* [Request]:
Pictures are not part of the copy. Retype the lines from the first one through the line that contains "rng = np.random.RandomState(11)".

## begin Supplied material

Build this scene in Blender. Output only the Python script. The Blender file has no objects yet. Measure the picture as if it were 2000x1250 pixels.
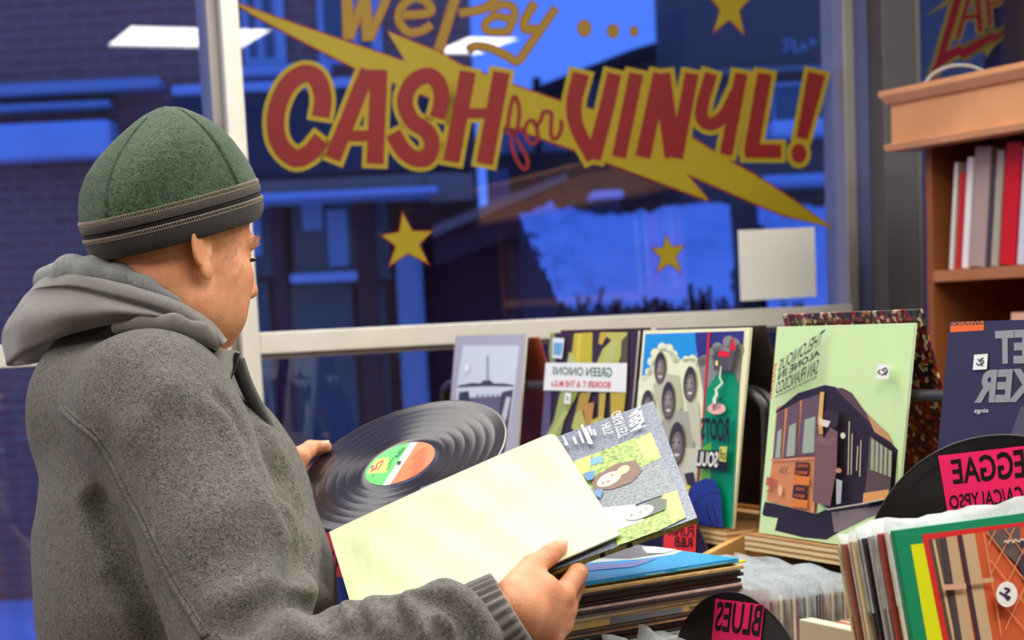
import bpy, bmesh, math, random
import numpy as np
from mathutils import Vector, Matrix
from mathutils.geometry import tessellate_polygon

scene = bpy.context.scene
COL = scene.collection
random.seed(7)
rng = np.random.RandomState(11)

# ------------------------------------------------------------------ camera
F, CX, CY = 3400.0, 1000.0, 1050.0        # focal length and optical axis for a 2000 x 1250 frame
PITCH, ROLL = 0.126, 0.047
C0 = np.array([0.0, 0.0, 1.5])
FW = np.array([0, math.cos(PITCH), -math.sin(PITCH)])
_r0 = np.array([1.0, 0, 0]); _u0 = np.array([0, math.sin(PITCH), math.cos(PITCH)])
RT = _r0 * math.cos(ROLL) - _u0 * math.sin(ROLL)
UP = _u0 * math.cos(ROLL) + _r0 * math.sin(ROLL)
cam_data = bpy.data.cameras.new('camera')
cam = bpy.data.objects.new('camera', cam_data)
COL.objects.link(cam)
m3 = Matrix((tuple(RT), tuple(UP), tuple(-FW))).transposed()
cam.matrix_world = Matrix.Translation(C0) @ m3.to_4x4()
cam_data.sensor_fit = 'HORIZONTAL'; cam_data.sensor_width = 36.0
cam_data.lens = 36.0 * F / 2000.0
cam_data.shift_x = 0.0
cam_data.shift_y = (CY - 625.0) / 2000.0
cam_data.clip_start = 0.05; cam_data.clip_end = 200
cam_data.dof.use_dof = True
cam_data.dof.focus_distance = 2.08
cam_data.dof.aperture_fstop = 6.0
scene.camera = cam

# ------------------------------------------------------------------ world, exposure
world = bpy.data.worlds.new('dusk_sky'); scene.world = world
world.use_nodes = True
_nt = world.node_tree
for _n in list(_nt.nodes): _nt.nodes.remove(_n)
_o = _nt.nodes.new('ShaderNodeOutputWorld'); _b = _nt.nodes.new('ShaderNodeBackground')
_tc = _nt.nodes.new('ShaderNodeTexCoord'); _sx = _nt.nodes.new('ShaderNodeSeparateXYZ')
_rp = _nt.nodes.new('ShaderNodeValToRGB')
_rp.color_ramp.elements[0].position = 0.0; _rp.color_ramp.elements[0].color = (0.10, 0.26, 1.0, 1)
_rp.color_ramp.elements[1].position = 0.5; _rp.color_ramp.elements[1].color = (0.055, 0.17, 0.95, 1)
_nt.links.new(_tc.outputs['Generated'], _sx.inputs[0]); _nt.links.new(_sx.outputs['Z'], _rp.inputs[0])
_nt.links.new(_rp.outputs[0], _b.inputs[0]); _b.inputs[1].default_value = 1.0
_nt.links.new(_b.outputs[0], _o.inputs[0])
scene.view_settings.view_transform = 'Standard'
scene.view_settings.look = 'None'
scene.view_settings.gamma = 1.0
scene.view_settings.use_curve_mapping = False
scene.view_settings.exposure = 0.22
scene.cycles.use_denoising = True
scene.cycles.max_bounces = 8
scene.cycles.transparent_max_bounces = 24
scene.cycles.sample_clamp_indirect = 6.0
scene.cycles.caustics_reflective = False
scene.cycles.caustics_refractive = False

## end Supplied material

* [Task answer]:
Build this scene in Blender. Output only the Python script. The Blender file has no objects yet. Measure the picture as if it were 2000x1250 pixels.
import bpy, bmesh, math, random
import numpy as np
from mathutils import Vector, Matrix
from mathutils.geometry import tessellate_polygon

scene = bpy.context.scene
COL = scene.collection
random.seed(7)
rng = np.random.RandomState(11)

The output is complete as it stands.